The following assumes that you just created the 2.11.0 release and the last release published was 1.8.1.
- RELEASE_LAST_PREV
- This should be set to the version of the release prior to the one you just created. For example, if you just released 2.11.0 and the prior release was 1.8.1 then set RELEASE_LAST_PREV to 1.8.1.
- RELEASE_LAST
- This should be set to the version just released (2.11.0 in this example).
- RELEASE
- This should also be set to the version just released (2.11.0 in this example). This is new starting with 2.11.0 where we continue supporting the release via yum updates until the next release of Fedora.
- RELEASE_NEXT
- This should be a guess at what the next release will be. It will be formed by NST's major ID (2), followed by the version of Fedora we expect to base it off of. For example, if the current release is 2.11.0 (based off of Fedora 11), a reasonable guess for RELEASE_NEXT would be 2.12.0 (assuming the next release will be based off of Fedora 12).

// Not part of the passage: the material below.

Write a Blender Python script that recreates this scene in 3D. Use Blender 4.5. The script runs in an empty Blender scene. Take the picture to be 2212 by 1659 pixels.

Here are a few more variables you may need to adjust in the file:
- MANIFEST_FILES
- You probably won't need to change this, however, if you plan on change the number of variations of the NST to distribute, you will want to update this list (you will also need to update the release: target in include/make/makefile if you add, remove or modify your variant list).
- RELEASE_LAST_MD5
- You should change this to the MD5 checksum associated with the nst-${VERSION}/nst-${VERSION}.${HWARCH}.iso file. You can find this value near the top of include/manifest/release-${VERSION}.${HWARCH}.xml. This variable is used in the documentation for examples of verifying the MD5 checksum (things will still work if you don't update it, but users may be irritated if they get different results when following documentation examples).
Finally, locate the release-tag target in the file include/make/makefile and update it to make sure that make release-tag check will fail (so you don't accidentally re-tag the CVS source files).